Avez-vous l’impression que votre parcours atypique fait école ?
Marine Berthet : Pas autant que nous le souhaiterions… La formation dans les conservatoires et au CNSMD demeure très centrée sur la pratique musicale, les étudiants sont très peu, voire pas du tout initiés au monde du travail. Je reçois d’ailleurs très souvent des appels, ils viennent prendre icides conseils.

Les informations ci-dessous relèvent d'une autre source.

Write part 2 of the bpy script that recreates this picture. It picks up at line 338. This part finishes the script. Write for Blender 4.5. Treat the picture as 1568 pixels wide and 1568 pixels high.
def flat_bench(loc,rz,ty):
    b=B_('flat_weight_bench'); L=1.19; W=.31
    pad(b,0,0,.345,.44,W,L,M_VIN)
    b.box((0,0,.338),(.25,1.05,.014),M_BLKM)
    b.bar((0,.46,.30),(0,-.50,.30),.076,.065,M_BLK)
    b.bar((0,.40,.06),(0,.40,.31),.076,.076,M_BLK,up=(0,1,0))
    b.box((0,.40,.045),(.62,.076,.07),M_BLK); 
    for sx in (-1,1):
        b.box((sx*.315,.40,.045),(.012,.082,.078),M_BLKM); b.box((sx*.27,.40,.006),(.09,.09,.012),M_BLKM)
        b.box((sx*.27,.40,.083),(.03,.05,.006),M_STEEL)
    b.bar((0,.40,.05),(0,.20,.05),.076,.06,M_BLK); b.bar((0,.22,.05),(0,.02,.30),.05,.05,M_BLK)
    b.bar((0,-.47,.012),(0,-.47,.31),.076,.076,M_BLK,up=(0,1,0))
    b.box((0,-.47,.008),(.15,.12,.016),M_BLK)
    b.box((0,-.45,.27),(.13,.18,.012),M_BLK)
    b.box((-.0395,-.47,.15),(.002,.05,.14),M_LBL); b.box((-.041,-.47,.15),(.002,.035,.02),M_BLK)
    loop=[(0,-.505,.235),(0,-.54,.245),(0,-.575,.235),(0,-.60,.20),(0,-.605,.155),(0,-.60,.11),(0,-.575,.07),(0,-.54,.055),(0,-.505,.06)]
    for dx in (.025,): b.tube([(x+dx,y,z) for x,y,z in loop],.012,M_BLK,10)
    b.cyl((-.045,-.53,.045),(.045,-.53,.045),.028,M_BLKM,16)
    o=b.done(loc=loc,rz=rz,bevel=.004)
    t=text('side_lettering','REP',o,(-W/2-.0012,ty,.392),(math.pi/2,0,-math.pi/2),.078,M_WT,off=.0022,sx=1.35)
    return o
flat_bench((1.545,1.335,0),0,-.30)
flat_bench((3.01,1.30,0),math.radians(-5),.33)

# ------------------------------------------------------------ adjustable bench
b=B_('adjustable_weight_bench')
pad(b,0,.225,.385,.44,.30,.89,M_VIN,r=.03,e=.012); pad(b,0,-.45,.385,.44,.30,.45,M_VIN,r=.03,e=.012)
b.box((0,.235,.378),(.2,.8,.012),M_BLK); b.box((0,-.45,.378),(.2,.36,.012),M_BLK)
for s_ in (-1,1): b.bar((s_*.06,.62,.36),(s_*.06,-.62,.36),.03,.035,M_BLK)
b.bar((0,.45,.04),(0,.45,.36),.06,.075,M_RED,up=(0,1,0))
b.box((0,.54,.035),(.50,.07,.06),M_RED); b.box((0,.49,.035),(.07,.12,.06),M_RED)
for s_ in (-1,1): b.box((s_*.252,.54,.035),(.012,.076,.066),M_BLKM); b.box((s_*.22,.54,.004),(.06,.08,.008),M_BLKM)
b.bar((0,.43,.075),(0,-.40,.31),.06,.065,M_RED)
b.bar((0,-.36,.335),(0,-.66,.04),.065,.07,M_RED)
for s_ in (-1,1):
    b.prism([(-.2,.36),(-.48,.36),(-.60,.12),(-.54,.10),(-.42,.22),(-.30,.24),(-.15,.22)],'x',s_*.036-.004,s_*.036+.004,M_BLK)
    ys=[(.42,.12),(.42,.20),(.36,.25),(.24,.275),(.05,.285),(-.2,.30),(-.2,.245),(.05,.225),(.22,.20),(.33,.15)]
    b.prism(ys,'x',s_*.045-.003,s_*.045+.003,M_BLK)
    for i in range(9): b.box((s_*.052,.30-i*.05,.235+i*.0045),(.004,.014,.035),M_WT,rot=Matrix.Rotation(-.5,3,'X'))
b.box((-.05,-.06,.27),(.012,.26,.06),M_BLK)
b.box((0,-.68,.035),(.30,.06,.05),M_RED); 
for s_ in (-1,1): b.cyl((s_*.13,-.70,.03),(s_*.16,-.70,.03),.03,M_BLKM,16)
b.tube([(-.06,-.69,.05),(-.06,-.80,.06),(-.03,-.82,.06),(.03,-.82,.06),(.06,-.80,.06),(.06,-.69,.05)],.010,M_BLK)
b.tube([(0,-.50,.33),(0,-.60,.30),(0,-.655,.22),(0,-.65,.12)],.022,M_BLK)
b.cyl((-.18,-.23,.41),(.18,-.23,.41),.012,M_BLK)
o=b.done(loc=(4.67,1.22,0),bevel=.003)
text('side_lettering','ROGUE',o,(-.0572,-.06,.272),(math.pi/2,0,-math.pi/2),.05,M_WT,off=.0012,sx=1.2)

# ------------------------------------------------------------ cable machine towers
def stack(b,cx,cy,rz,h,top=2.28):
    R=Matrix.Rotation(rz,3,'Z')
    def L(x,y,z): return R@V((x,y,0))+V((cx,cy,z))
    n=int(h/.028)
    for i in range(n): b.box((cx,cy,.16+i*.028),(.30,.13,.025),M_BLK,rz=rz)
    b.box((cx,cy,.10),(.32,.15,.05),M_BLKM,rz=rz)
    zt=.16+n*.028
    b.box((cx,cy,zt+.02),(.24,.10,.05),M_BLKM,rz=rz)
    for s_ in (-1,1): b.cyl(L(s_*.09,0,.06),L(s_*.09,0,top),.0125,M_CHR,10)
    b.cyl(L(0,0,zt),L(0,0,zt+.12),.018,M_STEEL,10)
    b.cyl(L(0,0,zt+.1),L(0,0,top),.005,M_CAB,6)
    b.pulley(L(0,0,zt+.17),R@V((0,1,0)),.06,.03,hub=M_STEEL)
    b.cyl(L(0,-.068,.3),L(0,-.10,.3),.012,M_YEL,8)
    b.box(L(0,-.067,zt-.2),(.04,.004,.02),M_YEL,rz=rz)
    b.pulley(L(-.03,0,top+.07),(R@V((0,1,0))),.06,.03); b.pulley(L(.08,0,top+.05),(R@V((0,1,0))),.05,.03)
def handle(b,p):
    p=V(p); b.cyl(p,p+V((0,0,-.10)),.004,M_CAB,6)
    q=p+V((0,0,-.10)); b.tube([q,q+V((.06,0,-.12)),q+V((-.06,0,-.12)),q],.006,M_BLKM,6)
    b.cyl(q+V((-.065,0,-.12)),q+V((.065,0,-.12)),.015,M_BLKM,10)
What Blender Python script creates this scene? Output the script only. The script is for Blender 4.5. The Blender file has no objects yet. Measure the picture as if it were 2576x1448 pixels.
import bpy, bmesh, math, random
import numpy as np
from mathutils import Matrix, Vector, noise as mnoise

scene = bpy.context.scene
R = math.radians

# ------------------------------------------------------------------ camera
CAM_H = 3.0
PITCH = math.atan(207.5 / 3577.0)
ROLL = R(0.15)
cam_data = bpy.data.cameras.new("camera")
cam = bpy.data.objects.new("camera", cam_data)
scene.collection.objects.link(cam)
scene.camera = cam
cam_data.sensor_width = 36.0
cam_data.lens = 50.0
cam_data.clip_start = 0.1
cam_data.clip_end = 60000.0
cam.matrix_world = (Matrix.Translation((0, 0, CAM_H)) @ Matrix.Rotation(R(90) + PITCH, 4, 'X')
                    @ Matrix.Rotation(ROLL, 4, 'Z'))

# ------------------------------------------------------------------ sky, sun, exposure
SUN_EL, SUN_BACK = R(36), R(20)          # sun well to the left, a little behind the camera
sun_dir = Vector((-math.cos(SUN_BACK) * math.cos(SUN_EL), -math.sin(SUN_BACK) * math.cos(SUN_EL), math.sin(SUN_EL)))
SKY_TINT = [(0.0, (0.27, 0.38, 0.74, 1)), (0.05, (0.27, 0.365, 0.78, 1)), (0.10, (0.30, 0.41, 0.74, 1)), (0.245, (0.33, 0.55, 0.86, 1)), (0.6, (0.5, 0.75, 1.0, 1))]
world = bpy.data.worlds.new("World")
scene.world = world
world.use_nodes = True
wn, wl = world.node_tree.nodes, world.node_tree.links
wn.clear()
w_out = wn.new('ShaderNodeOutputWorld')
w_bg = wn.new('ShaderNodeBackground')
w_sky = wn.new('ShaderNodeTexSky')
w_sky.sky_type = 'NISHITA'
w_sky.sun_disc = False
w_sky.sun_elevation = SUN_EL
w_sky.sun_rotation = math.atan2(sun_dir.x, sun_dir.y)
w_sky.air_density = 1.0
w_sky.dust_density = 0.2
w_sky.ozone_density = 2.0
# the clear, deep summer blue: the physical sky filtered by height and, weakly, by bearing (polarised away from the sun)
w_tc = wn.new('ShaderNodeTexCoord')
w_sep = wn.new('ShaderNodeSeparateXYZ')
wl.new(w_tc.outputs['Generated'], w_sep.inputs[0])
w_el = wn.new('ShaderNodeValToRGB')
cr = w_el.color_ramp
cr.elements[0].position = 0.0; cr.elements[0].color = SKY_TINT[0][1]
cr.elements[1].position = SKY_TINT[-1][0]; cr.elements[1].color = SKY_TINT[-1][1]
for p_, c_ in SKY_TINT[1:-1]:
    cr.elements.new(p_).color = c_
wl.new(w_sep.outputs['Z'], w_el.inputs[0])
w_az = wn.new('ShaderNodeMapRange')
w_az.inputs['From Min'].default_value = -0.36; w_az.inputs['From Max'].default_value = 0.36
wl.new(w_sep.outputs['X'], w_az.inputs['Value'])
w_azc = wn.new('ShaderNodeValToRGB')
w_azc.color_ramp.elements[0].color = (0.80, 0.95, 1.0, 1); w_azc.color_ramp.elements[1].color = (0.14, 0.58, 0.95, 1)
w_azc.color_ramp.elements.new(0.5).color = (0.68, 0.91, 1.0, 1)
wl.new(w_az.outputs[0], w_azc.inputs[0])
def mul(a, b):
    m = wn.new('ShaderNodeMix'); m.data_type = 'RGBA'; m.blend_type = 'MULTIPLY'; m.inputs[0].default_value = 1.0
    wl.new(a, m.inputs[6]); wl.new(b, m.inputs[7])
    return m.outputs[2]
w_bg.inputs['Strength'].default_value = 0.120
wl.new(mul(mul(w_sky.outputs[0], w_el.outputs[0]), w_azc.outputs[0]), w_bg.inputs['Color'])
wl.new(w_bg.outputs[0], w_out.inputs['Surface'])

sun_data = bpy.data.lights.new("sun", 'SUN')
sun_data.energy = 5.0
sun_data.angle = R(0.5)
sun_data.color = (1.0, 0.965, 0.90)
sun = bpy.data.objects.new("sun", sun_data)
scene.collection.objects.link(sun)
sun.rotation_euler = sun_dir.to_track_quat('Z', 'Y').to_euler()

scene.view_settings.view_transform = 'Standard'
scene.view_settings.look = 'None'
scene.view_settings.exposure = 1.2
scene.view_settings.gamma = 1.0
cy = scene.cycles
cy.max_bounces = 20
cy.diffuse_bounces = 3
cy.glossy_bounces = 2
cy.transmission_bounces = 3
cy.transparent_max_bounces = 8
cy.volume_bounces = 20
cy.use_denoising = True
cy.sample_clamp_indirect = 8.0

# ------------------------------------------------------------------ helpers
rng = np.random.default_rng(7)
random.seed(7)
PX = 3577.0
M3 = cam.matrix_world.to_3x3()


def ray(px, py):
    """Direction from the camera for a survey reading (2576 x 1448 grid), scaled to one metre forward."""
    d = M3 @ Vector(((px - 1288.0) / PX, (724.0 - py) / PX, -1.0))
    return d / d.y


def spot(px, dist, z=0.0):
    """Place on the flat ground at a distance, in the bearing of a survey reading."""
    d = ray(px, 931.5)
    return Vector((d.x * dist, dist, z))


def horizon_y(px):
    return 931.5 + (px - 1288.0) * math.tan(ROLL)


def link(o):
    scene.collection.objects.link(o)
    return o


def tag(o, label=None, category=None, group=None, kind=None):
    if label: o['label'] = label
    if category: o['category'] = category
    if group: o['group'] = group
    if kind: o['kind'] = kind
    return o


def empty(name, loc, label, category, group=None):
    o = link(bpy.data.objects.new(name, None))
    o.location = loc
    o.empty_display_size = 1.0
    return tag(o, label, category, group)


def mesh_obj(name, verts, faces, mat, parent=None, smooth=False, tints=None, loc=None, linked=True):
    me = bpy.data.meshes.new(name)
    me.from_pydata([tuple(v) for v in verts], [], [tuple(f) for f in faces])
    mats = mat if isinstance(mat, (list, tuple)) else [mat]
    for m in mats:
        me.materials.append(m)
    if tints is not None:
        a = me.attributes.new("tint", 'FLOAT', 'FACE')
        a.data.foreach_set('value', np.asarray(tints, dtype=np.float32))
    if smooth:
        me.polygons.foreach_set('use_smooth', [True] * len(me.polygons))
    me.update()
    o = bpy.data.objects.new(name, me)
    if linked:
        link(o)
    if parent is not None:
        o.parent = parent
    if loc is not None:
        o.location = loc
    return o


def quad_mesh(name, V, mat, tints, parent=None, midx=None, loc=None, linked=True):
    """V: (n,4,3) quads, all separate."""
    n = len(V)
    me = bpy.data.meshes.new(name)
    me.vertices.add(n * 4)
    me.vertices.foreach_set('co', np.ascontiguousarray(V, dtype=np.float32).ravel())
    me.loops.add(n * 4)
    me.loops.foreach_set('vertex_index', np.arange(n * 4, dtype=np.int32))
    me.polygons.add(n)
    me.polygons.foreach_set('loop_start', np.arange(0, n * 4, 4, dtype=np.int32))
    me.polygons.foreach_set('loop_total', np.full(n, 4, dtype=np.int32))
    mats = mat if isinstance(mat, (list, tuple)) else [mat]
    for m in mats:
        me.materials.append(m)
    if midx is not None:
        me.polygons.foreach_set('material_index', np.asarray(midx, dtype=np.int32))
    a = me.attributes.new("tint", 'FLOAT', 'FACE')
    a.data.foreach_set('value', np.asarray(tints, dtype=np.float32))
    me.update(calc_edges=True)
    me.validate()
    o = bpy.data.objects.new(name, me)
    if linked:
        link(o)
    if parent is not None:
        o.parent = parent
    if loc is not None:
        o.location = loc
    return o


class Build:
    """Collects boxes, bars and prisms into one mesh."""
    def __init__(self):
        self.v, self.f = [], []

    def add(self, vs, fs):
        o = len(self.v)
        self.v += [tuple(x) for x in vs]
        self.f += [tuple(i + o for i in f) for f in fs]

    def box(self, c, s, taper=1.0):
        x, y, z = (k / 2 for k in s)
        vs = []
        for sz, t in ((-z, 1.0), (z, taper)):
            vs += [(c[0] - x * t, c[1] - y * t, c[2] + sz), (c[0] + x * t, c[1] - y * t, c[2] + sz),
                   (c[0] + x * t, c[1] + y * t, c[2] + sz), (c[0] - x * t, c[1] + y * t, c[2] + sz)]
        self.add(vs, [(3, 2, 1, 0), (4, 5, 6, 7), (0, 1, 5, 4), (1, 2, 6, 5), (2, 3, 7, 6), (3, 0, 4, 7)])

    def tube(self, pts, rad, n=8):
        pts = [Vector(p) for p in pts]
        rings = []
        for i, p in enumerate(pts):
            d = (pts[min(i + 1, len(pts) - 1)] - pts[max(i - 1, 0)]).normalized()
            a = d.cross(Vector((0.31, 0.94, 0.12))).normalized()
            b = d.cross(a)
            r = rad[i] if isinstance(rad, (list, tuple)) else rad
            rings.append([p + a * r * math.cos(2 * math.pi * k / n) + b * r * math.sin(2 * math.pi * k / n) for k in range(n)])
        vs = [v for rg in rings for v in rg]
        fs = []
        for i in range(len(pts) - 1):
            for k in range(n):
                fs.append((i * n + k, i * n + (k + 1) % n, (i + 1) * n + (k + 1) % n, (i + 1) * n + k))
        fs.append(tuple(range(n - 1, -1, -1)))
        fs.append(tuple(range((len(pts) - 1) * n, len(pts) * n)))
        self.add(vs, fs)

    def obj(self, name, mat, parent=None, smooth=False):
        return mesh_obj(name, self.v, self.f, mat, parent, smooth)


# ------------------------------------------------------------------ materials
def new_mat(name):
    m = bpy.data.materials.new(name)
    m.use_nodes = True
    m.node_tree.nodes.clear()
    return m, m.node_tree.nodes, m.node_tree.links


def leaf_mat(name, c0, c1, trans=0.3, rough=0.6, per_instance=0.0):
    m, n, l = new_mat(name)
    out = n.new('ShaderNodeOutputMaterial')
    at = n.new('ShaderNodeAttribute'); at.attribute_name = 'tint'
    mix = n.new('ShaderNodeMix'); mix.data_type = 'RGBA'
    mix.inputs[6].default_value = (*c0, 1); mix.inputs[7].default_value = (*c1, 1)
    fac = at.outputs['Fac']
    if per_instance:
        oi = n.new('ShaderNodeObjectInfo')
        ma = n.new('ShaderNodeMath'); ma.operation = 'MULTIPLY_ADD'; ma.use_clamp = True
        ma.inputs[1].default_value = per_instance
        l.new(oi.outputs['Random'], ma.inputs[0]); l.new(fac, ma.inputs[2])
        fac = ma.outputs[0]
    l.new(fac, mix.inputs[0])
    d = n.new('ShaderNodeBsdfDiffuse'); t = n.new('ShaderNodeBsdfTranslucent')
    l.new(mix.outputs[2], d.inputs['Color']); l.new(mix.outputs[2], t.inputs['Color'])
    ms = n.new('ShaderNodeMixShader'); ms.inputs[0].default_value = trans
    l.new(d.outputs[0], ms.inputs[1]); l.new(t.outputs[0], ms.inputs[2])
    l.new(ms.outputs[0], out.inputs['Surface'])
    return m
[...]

Christophe Collette : Pourtant, cette initiation pratique ne serait pas du luxe ! De notre côté, lors des master class de notre festival Cordes en Ballade, nous imposons aux étudiants des conférences « techniques », notamment celles données par François Lubrano qui dirige la Spedidam. D’une manière générale, il serait nécessaire de repenser l’enseignement de l’art, d’améliorer les relations entre élèves et étudiants en travaillant sur des séminaires, sur des relations de proximité, concentrées sur des périodes d’une semaine à 15 jours. Les élèves sont demandeurs et cela permettrait de mieux aborder les questions de la vie quotidienne du musicien professionnel et pas seulement l’apprentissage de la musique, car c’est une des choses qui à mon sens fait défaut dans l’enseignement actuel. Si les étudiants étaient davantage préparés à mener leur "petite entreprise", ils seraient davantage en capacité de réagir et de proposer des solutions nouvelles dans un environnement culturel complexe.

Marine Berthet : Très récemment, le réseau des entreprises en Rhône-Alpes nous a sollicité, pour qu’à notre tour nous puissions échanger avec de jeunes entrepreneurs, pour que présentions notre expérience. Ainsi, nous devenons les parrains d’autres initiatives, culturelles ou pas.